> _What is expected_: Repeat each line of the material below exactly as it appears, minus any pictures.

╭──

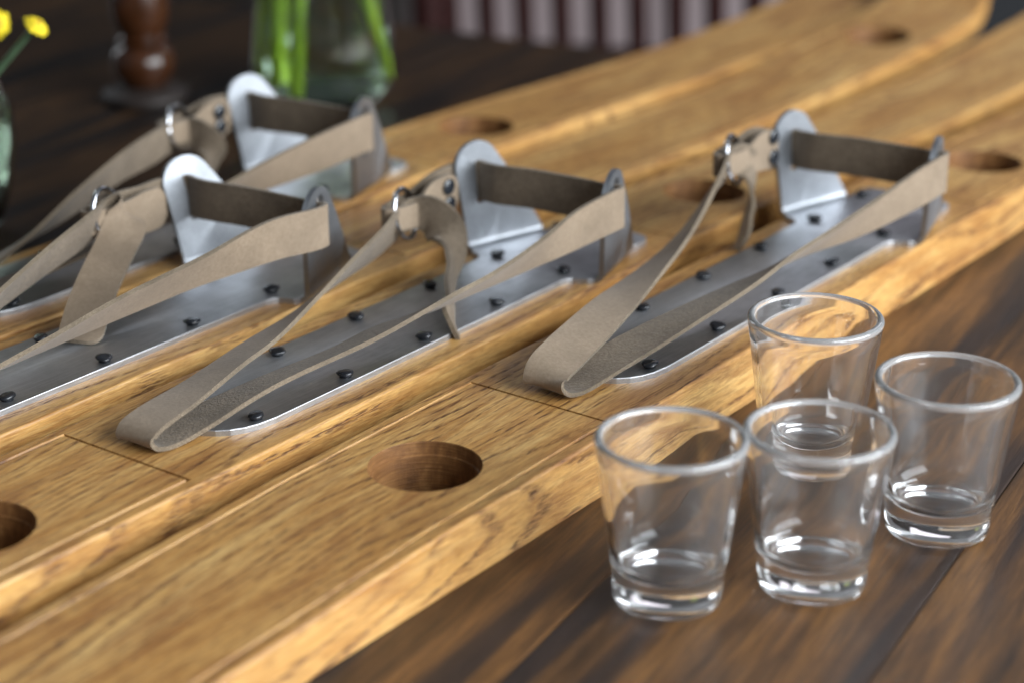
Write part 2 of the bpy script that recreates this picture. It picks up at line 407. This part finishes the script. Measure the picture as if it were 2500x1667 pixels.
def ear_mesh(side, LEAN=0.06, slot_top=0.0378):
    """side -1 left, +1 right; returned in ski space"""
    P0 = Vector((EAR_B0[0], -side * EAR_B0[1], T + PT)); P1 = Vector((EAR_B1[0], -side * EAR_B1[1], T + PT))
    e = (P1 - P0).normalized(); Lb = (P1 - P0).length
    nout = Vector((-e.y, e.x, 0)); nout = nout if nout.y * (-side) > 0 else -nout
    up = (Vector((0, 0, 1)) + LEAN * nout).normalized()
    N = e.cross(up).normalized()
    if N.dot(nout) < 0: N = -N
    th, r = 0.0022, 0.0026
    bm = bmesh.new()
    # outline in (a,h)
    o = [(0.0, r), (-0.0012, 0.012), (-0.0032, 0.026), (-0.0046, 0.0345)]
    cx, cy, rad = 0.0067, 0.0352, 0.0115
    o += arc(cx, cy, rad, 178, 32, 16)
    o += [(0.0245, 0.0300), (0.0315, 0.0180), (Lb, r)]
    sx = 0.0012 if slot_top > 0.042 else 0.0
    hole = [(0.0066, 0.0185), (0.0092, 0.0185), (0.0099, 0.0192), (0.0099 + sx, 0.0385), (0.0099 + sx, slot_top - 0.0015), (0.0092, slot_top), (0.0066, slot_top), (0.0059 - sx, slot_top - 0.0015), (0.0059 - sx, 0.0385), (0.0059, 0.0192)]
    def pos(a, h, n): return P0 + e * a + up * h + N * n
    loops = []
    for pts in (o, hole):
        vs = [bm.verts.new(pos(a, h, 0)) for a, h in pts]
        loops.append(vs)
        for i in range(len(vs)): bm.edges.new((vs[i], vs[(i + 1) % len(vs)]))
    bmesh.ops.triangle_fill(bm, use_beauty=True, use_dissolve=False, edges=bm.edges[:])
    r_ = bmesh.ops.extrude_face_region(bm, geom=bm.faces[:])
    ext = [v for v in r_['geom'] if isinstance(v, bmesh.types.BMVert)]
    bmesh.ops.translate(bm, vec=N * th, verts=ext)
    # folded foot joining plate and ear
    na = 12; inner, outer = [], []
    for j in range(7):
        t = math.pi / 2 * j / 6
        for lst, rr, base in ((inner, r, 0), (outer, r + th, 1)):
            row = []
            for i in range(na + 1):
                a = Lb * i / na
                c = P0 + e * a + up * r - N * r
                row.append(bm.verts.new(c + N * rr * math.sin(t) - up * rr * math.cos(t)))
            lst.append(row)
    for lst in (inner, outer):
        for ra, rb in zip(lst[:-1], lst[1:]):
            for i in range(na): bm.faces.new((ra[i], ra[i + 1], rb[i + 1], rb[i]))
    for i in (0, na):
        for j in range(6): bm.faces.new((inner[j][i], inner[j + 1][i], outer[j + 1][i], outer[j][i]))
    bmesh.ops.recalc_face_normals(bm, faces=bm.faces[:])
    for f in bm.faces: f.smooth = True
    for ed in bm.edges:
        if len(ed.link_faces) == 2 and ed.calc_face_angle(0) > R(28): ed.smooth = False
    me = bpy.data.meshes.new('toe_ear'); bm.to_mesh(me); bm.free(); me.materials.append(M_EAR)
    return me
EAR_R = ear_mesh(1, 0.06, 0.0428)

def bolt_mesh(seed):
    rnd = random.Random(seed); bm = bmesh.new()
    lathe(bm, [(0, 0), (0.0023, 0), (0.0022, 0.0006), (0.0029, 0.0009), (0.0033, 0.0014), (0.0032, 0.0019), (0.0026, 0.0023), (0.0014, 0.00245), (0, 0.0025)], 14)
    ph = rnd.random() * 6; k = 0.05 + 0.09 * rnd.random(); m = rnd.choice((2, 3, 4))
    for v in bm.verts:
        a = math.atan2(v.co.y, v.co.x)
        if v.co.z > 0.0008:
            f = 1 + k * math.cos(m * a + ph) + 0.025 * math.cos(5 * a + 2 * ph)
            v.co.x *= f; v.co.y *= f; v.co.z *= 1 + 0.12 * math.cos(a + ph * 2)
    bmesh.ops.recalc_face_normals(bm, faces=bm.faces[:])
    for f in bm.faces: f.smooth = True
    me = bpy.data.meshes.new('bolt'); bm.to_mesh(me); bm.free(); me.materials.append(M_BOLT)
    return me
BOLTS = [bolt_mesh(i) for i in range(6)]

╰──

> _Full output_:
Write part 2 of the bpy script that recreates this picture. It picks up at line 407. This part finishes the script. Measure the picture as if it were 2500x1667 pixels.
def ear_mesh(side, LEAN=0.06, slot_top=0.0378):
    """side -1 left, +1 right; returned in ski space"""
    P0 = Vector((EAR_B0[0], -side * EAR_B0[1], T + PT)); P1 = Vector((EAR_B1[0], -side * EAR_B1[1], T + PT))
    e = (P1 - P0).normalized(); Lb = (P1 - P0).length
    nout = Vector((-e.y, e.x, 0)); nout = nout if nout.y * (-side) > 0 else -nout
    up = (Vector((0, 0, 1)) + LEAN * nout).normalized()
    N = e.cross(up).normalized()
    if N.dot(nout) < 0: N = -N
    th, r = 0.0022, 0.0026
    bm = bmesh.new()
    # outline in (a,h)
    o = [(0.0, r), (-0.0012, 0.012), (-0.0032, 0.026), (-0.0046, 0.0345)]
    cx, cy, rad = 0.0067, 0.0352, 0.0115
    o += arc(cx, cy, rad, 178, 32, 16)
    o += [(0.0245, 0.0300), (0.0315, 0.0180), (Lb, r)]
    sx = 0.0012 if slot_top > 0.042 else 0.0
    hole = [(0.0066, 0.0185), (0.0092, 0.0185), (0.0099, 0.0192), (0.0099 + sx, 0.0385), (0.0099 + sx, slot_top - 0.0015), (0.0092, slot_top), (0.0066, slot_top), (0.0059 - sx, slot_top - 0.0015), (0.0059 - sx, 0.0385), (0.0059, 0.0192)]
    def pos(a, h, n): return P0 + e * a + up * h + N * n
    loops = []
    for pts in (o, hole):
        vs = [bm.verts.new(pos(a, h, 0)) for a, h in pts]
        loops.append(vs)
        for i in range(len(vs)): bm.edges.new((vs[i], vs[(i + 1) % len(vs)]))
    bmesh.ops.triangle_fill(bm, use_beauty=True, use_dissolve=False, edges=bm.edges[:])
    r_ = bmesh.ops.extrude_face_region(bm, geom=bm.faces[:])
    ext = [v for v in r_['geom'] if isinstance(v, bmesh.types.BMVert)]
    bmesh.ops.translate(bm, vec=N * th, verts=ext)
    # folded foot joining plate and ear
    na = 12; inner, outer = [], []
    for j in range(7):
        t = math.pi / 2 * j / 6
        for lst, rr, base in ((inner, r, 0), (outer, r + th, 1)):
            row = []
            for i in range(na + 1):
                a = Lb * i / na
                c = P0 + e * a + up * r - N * r
                row.append(bm.verts.new(c + N * rr * math.sin(t) - up * rr * math.cos(t)))
            lst.append(row)
    for lst in (inner, outer):
        for ra, rb in zip(lst[:-1], lst[1:]):
            for i in range(na): bm.faces.new((ra[i], ra[i + 1], rb[i + 1], rb[i]))
    for i in (0, na):
        for j in range(6): bm.faces.new((inner[j][i], inner[j + 1][i], outer[j + 1][i], outer[j][i]))
    bmesh.ops.recalc_face_normals(bm, faces=bm.faces[:])
    for f in bm.faces: f.smooth = True
    for ed in bm.edges:
        if len(ed.link_faces) == 2 and ed.calc_face_angle(0) > R(28): ed.smooth = False
    me = bpy.data.meshes.new('toe_ear'); bm.to_mesh(me); bm.free(); me.materials.append(M_EAR)
    return me
EAR_R = ear_mesh(1, 0.06, 0.0428)

def bolt_mesh(seed):
    rnd = random.Random(seed); bm = bmesh.new()
    lathe(bm, [(0, 0), (0.0023, 0), (0.0022, 0.0006), (0.0029, 0.0009), (0.0033, 0.0014), (0.0032, 0.0019), (0.0026, 0.0023), (0.0014, 0.00245), (0, 0.0025)], 14)
    ph = rnd.random() * 6; k = 0.05 + 0.09 * rnd.random(); m = rnd.choice((2, 3, 4))
    for v in bm.verts:
        a = math.atan2(v.co.y, v.co.x)
        if v.co.z > 0.0008:
            f = 1 + k * math.cos(m * a + ph) + 0.025 * math.cos(5 * a + 2 * ph)
            v.co.x *= f; v.co.y *= f; v.co.z *= 1 + 0.12 * math.cos(a + ph * 2)
    bmesh.ops.recalc_face_normals(bm, faces=bm.faces[:])
    for f in bm.faces: f.smooth = True
    me = bpy.data.meshes.new('bolt'); bm.to_mesh(me); bm.free(); me.materials.append(M_BOLT)
    return me
BOLTS = [bolt_mesh(i) for i in range(6)]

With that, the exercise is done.